## EXERCISE PROMPT
Pictures stay out. Extract the lines below from the first one through the line with "return self.loft(rings, back", both included.

## MATERIAL
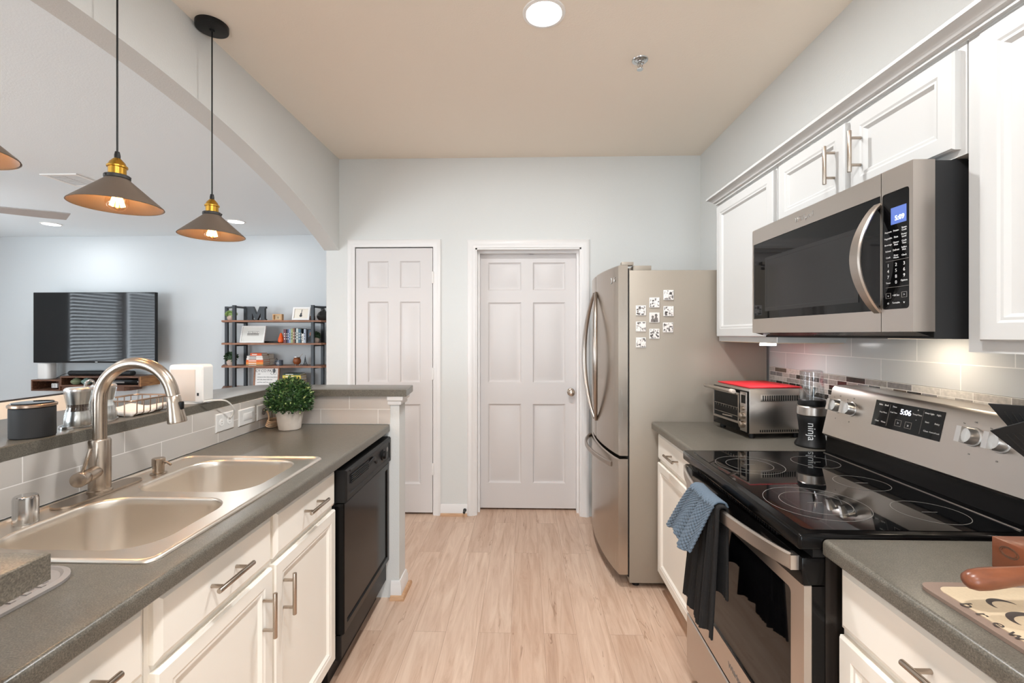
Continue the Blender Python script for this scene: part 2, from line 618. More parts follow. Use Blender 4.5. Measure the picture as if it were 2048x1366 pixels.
    def panel(self, f, u0, u1, v0, v1, steps, back=None):
        """front face with nested rectangular steps [(inset, w), ...]; back = w of the rear for closed slabs"""
        rings = []
        if back is not None:
            rings.append([f(u0, v0, back), f(u1, v0, back), f(u1, v1, back), f(u0, v1, back)])
        for s, w in steps:
            rings.append([f(u0 + s, v0 + s, w), f(u1 - s, v0 + s, w), f(u1 - s, v1 - s, w), f(u0 + s, v1 - s, w)])
        return self.loft(rings, back is not None, True)

    def slab_with_panels(self, f, u0, u1, v0, v1, pans, steps, back):
        us = sorted({u0, u1} | {p[0] for p in pans} | {p[1] for p in pans})
        vs = sorted({v0, v1} | {p[2] for p in pans} | {p[3] for p in pans})
        for i in range(len(us) - 1):
            for j in range(len(vs) - 1):
                a, b, c, d = us[i], us[i + 1], vs[j], vs[j + 1]
                hit = [p for p in pans if p[0] <= (a + b) / 2 <= p[1] and p[2] <= (c + d) / 2 <= p[3]]
                if hit:
                    continue
                self.cap(self.ring([f(a, c, 0), f(b, c, 0), f(b, d, 0), f(a, d, 0)]))
        for p in pans:
            self.panel(f, p[0], p[1], p[2], p[3], steps)
        a = self.ring([f(u0, v0, 0), f(u1, v0, 0), f(u1, v1, 0), f(u0, v1, 0)])
        b = self.ring([f(u0, v0, back), f(u1, v0, back), f(u1, v1, back), f(u0, v1, back)])
        self.bridge(a, b)
        self.cap(b)
        bmesh.ops.remove_doubles(self.bm, verts=self.bm.verts[:], dist=1e-5)
        return self

    def sphere(self, c, r, seg=20, sz=1.0):
        n = seg // 2
        return self.lathe([(r * math.sin(PI * k / n), -r * sz * math.cos(PI * k / n)) for k in range(n + 1)], c, seg=seg)

    def grid(self, nu, nv, fn):
        vs = [[self.bm.verts.new(fn(i / (nu - 1), j / (nv - 1))) for j in range(nv)] for i in range(nu)]
        for i in range(nu - 1):
            for j in range(nv - 1):
                self.bm.faces.new((vs[i][j], vs[i + 1][j], vs[i + 1][j + 1], vs[i][j + 1]))
        return self

    def build(self, name, material, parent=None, local=False, angle=35, base=None, smooth=True):
        bmesh.ops.recalc_face_normals(self.bm, faces=self.bm.faces[:])
        if not local:
            if parent is not None:
                off = root_loc(parent)
            else:
                off = Vector(base) if base else Vector((0, 0, 0))
            if off.length > 0:
                bmesh.ops.translate(self.bm, verts=self.bm.verts[:], vec=-off)
        me = bpy.data.meshes.new(name)
        self.bm.to_mesh(me)
        self.bm.free()
        if isinstance(material, (list, tuple)):
            for mm in material:
                me.materials.append(mm)
        else:
            me.materials.append(material)
        if smooth:
            for p in me.polygons:
                p.use_smooth = True
            me.set_sharp_from_angle(angle=math.radians(angle))
        o = bpy.data.objects.new(name, me)
        COL.objects.link(o)
        if parent is not None:
            o.parent = parent
        elif base:
            o.location = base
        return o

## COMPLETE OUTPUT
Continue the Blender Python script for this scene: part 2, from line 618. More parts follow. Use Blender 4.5. Measure the picture as if it were 2048x1366 pixels.
    def panel(self, f, u0, u1, v0, v1, steps, back=None):
        """front face with nested rectangular steps [(inset, w), ...]; back = w of the rear for closed slabs"""
        rings = []
        if back is not None:
            rings.append([f(u0, v0, back), f(u1, v0, back), f(u1, v1, back), f(u0, v1, back)])
        for s, w in steps:
            rings.append([f(u0 + s, v0 + s, w), f(u1 - s, v0 + s, w), f(u1 - s, v1 - s, w), f(u0 + s, v1 - s, w)])
        return self.loft(rings, back is not None, True)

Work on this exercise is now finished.